- [Task brief] Omit pictures and quote the listing below line by line, from its start through the line that holds "def Z(py,y=0.0): return W(0,py,y)[1]".

- [Material]
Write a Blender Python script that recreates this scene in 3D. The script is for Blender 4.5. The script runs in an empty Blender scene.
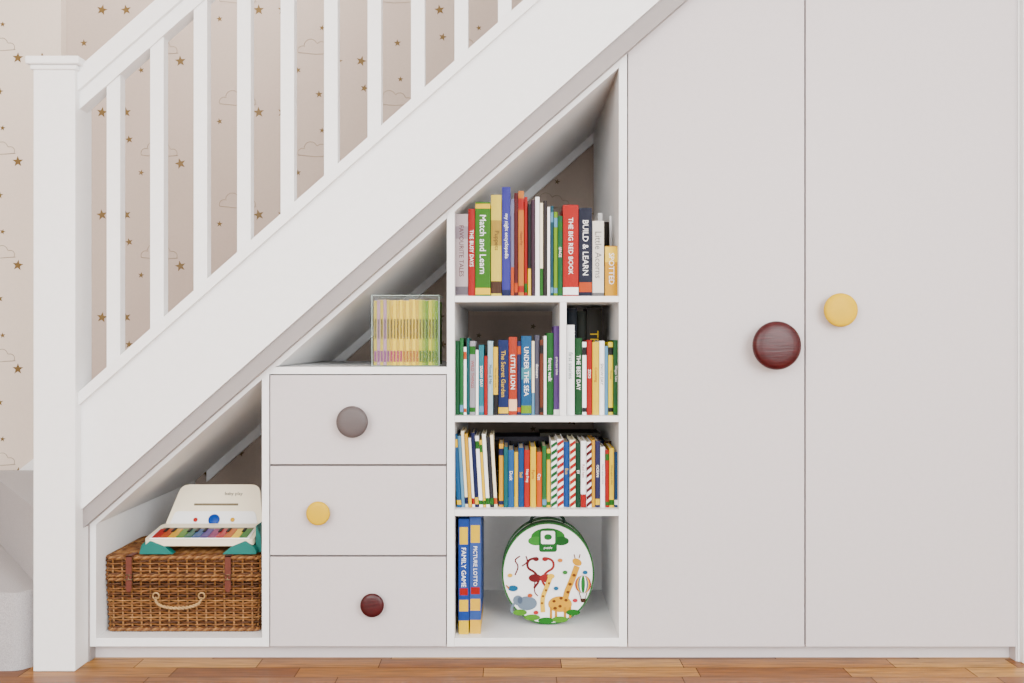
import bpy, math, random
from mathutils import Matrix, Vector
random.seed(7)
CAMY=-2.6; CH=0.8; F=1040.0
def W(px,py,y=0.0):
    s=(y-CAMY)/F
    return ((px-512)*s, CH-(py-341.5)*s)
def X(px,y=0.0): return W(px,0,y)[0]
def Z(py,y=0.0): return W(0,py,y)[1]

# ---------------- materials
MC={}
ELEV=3.3
def poly_(x): return 15.5*x**6-40.14*x**5+31.96*x**4-6.868*x**3+.4298*x**2+.1191*x-.00232
def inv_(y):
    a,b=0.0,0.98
    for _ in range(30):
        m=(a+b)/2
        if poly_(m)<y: a=m
        else: b=m
    return a
def s2l(x): return x/12.92 if x<=0.04045 else ((x+0.055)/1.055)**2.4
def lin(c):
    # paint albedo that reads as the wanted colour under the default filmic-style display transform
    l=[max(.0005,s2l(v/255)) for v in c]
    Y=.2126*l[0]+.7152*l[1]+.0722*l[2]
    t=(Y*1.0)**(1/2.25)*.75+max(c)/255*.25
    s=2**(inv_(t)*16.5-12.47393)/ELEV
    sat=1-min(c)/max(c)
    s*=1-.38*max(0,sat-.3)/.7
    return tuple(min(.88,max(.0008,s*(x/Y)**1.15)) for x in l)
def mat(name,rgb,rough=0.5,bump=0.0,scale=40,var=0.0,stretch=(1,1,1),coat=0,metal=0,alpha=1,spec=0.3,alb=None):
    if name in MC: return MC[name]
    m=bpy.data.materials.new(name); m.use_nodes=True
    nt=m.node_tree; b=nt.nodes['Principled BSDF']
    c=alb if alb else lin(rgb)
    b.inputs['Roughness'].default_value=rough
    b.inputs['Metallic'].default_value=metal
    b.inputs['Coat Weight'].default_value=coat
    b.inputs['Alpha'].default_value=alpha
    b.inputs['Specular IOR Level'].default_value=spec
    tc=nt.nodes.new('ShaderNodeTexCoord'); mp=nt.nodes.new('ShaderNodeMapping')
    mp.inputs['Scale'].default_value=stretch
    nt.links.new(tc.outputs['Object'],mp.inputs['Vector'])
    n=nt.nodes.new('ShaderNodeTexNoise'); n.inputs['Scale'].default_value=scale; n.inputs['Detail'].default_value=5
    nt.links.new(mp.outputs['Vector'],n.inputs['Vector'])
    r=nt.nodes.new('ShaderNodeValToRGB')
    v=var if var>0 else 0.015
    r.color_ramp.elements[0].position=0.3; r.color_ramp.elements[1].position=0.7
    r.color_ramp.elements[0].color=(*[max(0,x*(1-v)) for x in c],1)
    r.color_ramp.elements[1].color=(*[min(1,x*(1+v)) for x in c],1)
    nt.links.new(n.outputs['Fac'],r.inputs['Fac'])
    nt.links.new(r.outputs['Color'],b.inputs['Base Color'])
    if bump>0:
        bp=nt.nodes.new('ShaderNodeBump'); bp.inputs['Strength'].default_value=bump; bp.inputs['Distance'].default_value=0.002
        nt.links.new(n.outputs['Fac'],bp.inputs['Height']); nt.links.new(bp.outputs['Normal'],b.inputs['Normal'])
    MC[name]=m; return m
def col(rgb,rough=0.5):
    return mat('print_%02x%02x%02x'%rgb,rgb,rough,spec=.15)

# ---------------- mesh builder
TXT={}
def text_mesh(s):
    if s in TXT: return TXT[s]
    cu=bpy.data.curves.new('t','FONT'); cu.body=s; cu.resolution_u=2
    ob=bpy.data.objects.new('t',cu); bpy.context.scene.collection.objects.link(ob)
    dg=bpy.context.evaluated_depsgraph_get(); me=bpy.data.meshes.new_from_object(ob.evaluated_get(dg))
    vs=[v.co.copy() for v in me.vertices]; fs=[list(p.vertices) for p in me.polygons]
    bpy.data.objects.remove(ob); bpy.data.curves.remove(cu); bpy.data.meshes.remove(me)
    if vs:
        x0=min(v.x for v in vs);x1=max(v.x for v in vs);y0=min(v.y for v in vs);y1=max(v.y for v in vs)
        vs=[Vector((v.x-(x0+x1)/2,v.y-(y0+y1)/2,0)) for v in vs]
        TXT[s]=(vs,fs,x1-x0,y1-y0)
    else: TXT[s]=([],[],1,1)
    return TXT[s]
class MB:
    def __init__(s): s.v=[];s.f=[];s.mi=[];s.sm=[];s.mats=[];s.M=None
    def add(s,vs,fs,m,smooth=False):
        if m not in s.mats: s.mats.append(m)
        k=s.mats.index(m); o=len(s.v)
        for p in vs:
            p=Vector(p)
            if s.M is not None: p=s.M@p
            s.v.append(tuple(p))
        for f in fs: s.f.append([o+i for i in f]); s.mi.append(k); s.sm.append(smooth)
    def box(s,x0,x1,y0,y1,z0,z1,m):
        s.add([(x0,y0,z0),(x1,y0,z0),(x1,y1,z0),(x0,y1,z0),(x0,y0,z1),(x1,y0,z1),(x1,y1,z1),(x0,y1,z1)],
          [(3,2,1,0),(4,5,6,7),(0,1,5,4),(1,2,6,5),(2,3,7,6),(3,0,4,7)],m)
    def prism(s,poly,a,b,m,ax='y',smooth=False):
        n=len(poly)
        if ax=='y': vs=[(p[0],a,p[1]) for p in poly]+[(p[0],b,p[1]) for p in poly]
        elif ax=='z': vs=[(p[0],p[1],a) for p in poly]+[(p[0],p[1],b) for p in poly]
        else: vs=[(a,p[0],p[1]) for p in poly]+[(b,p[0],p[1]) for p in poly]
        s.add(vs,[list(range(n)),list(range(2*n-1,n-1,-1))],m)
        s.add(vs,[(i,i+n,(i+1)%n+n,(i+1)%n) for i in range(n)],m,smooth)
    def tube(s,pts,r,m,n=6,closed=False):
        pts=[Vector(p) for p in pts]; N=len(pts); vs=[]
        for i,p in enumerate(pts):
            if closed: t=pts[(i+1)%N]-pts[i-1]
            else: t=pts[min(i+1,N-1)]-pts[max(i-1,0)]
            t.normalize()
            up=Vector((0,0,1)) if abs(t.z)<0.9 else Vector((0,1,0))
            a=t.cross(up).normalized(); b=a.cross(t)
            rr=r[i] if isinstance(r,(list,tuple)) else r
            for j in range(n):
                an=2*math.pi*j/n; vs.append(p+a*(rr*math.cos(an))+b*(rr*math.sin(an)))
        fs=[]
        for i in range(N if closed else N-1):
            i2=(i+1)%N
            for j in range(n): fs.append((i*n+j,i*n+(j+1)%n,i2*n+(j+1)%n,i2*n+j))
        if not closed: fs+= [list(range(n)),list(range(N*n-1,N*n-n-1,-1))]
        s.add(vs,fs,m,True)
    def lathe_y(s,prof,cx,cz,m,n=48,y0=0):
        vs=[];fs=[]
        for r,h in prof:
            for j in range(n):
                a=2*math.pi*j/n; vs.append((cx+r*math.cos(a),y0-h,cz+r*math.sin(a)))
        for i in range(len(prof)-1):
            for j in range(n): fs.append((i*n+j,i*n+(j+1)%n,(i+1)*n+(j+1)%n,(i+1)*n+j))
        fs.append(list(range((len(prof)-1)*n,len(prof)*n)))
        s.add(vs,fs,m,True)
    def text(s,t,cx,y,cz,maxl,maxh,m,vert=True):
        vs,fs,w,h=text_mesh(t)
        k=min(maxl/w,maxh/max(h,0.4))
        if vert: out=[(cx+v.y*k,y,cz-v.x*k) for v in vs]
        else: out=[(cx+v.x*k,y,cz+v.y*k) for v in vs]
        s.add(out,fs,m)
    def build(s,name,parent=None,bevel=0,seg=2):
        me=bpy.data.meshes.new(name); me.from_pydata(s.v,[],s.f)
        for m in s.mats: me.materials.append(m)
        me.polygons.foreach_set('material_index',s.mi); me.polygons.foreach_set('use_smooth',s.sm)
        me.update()
        ob=bpy.data.objects.new(name,me); bpy.context.scene.collection.objects.link(ob)
        if parent: ob.parent=parent
        if bevel:
            bm=ob.modifiers.new('b','BEVEL'); bm.width=bevel; bm.segments=seg; bm.limit_method='ANGLE'; bm.angle_limit=math.radians(40)
        return ob
def empty(name):
    e=bpy.data.objects.new(name,None); bpy.context.scene.collection.objects.link(e); e.empty_display_size=0.1; return e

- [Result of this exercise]
Write a Blender Python script that recreates this scene in 3D. The script is for Blender 4.5. The script runs in an empty Blender scene.
import bpy, math, random
from mathutils import Matrix, Vector
random.seed(7)
CAMY=-2.6; CH=0.8; F=1040.0
def W(px,py,y=0.0):
    s=(y-CAMY)/F
    return ((px-512)*s, CH-(py-341.5)*s)
def X(px,y=0.0): return W(px,0,y)[0]
def Z(py,y=0.0): return W(0,py,y)[1]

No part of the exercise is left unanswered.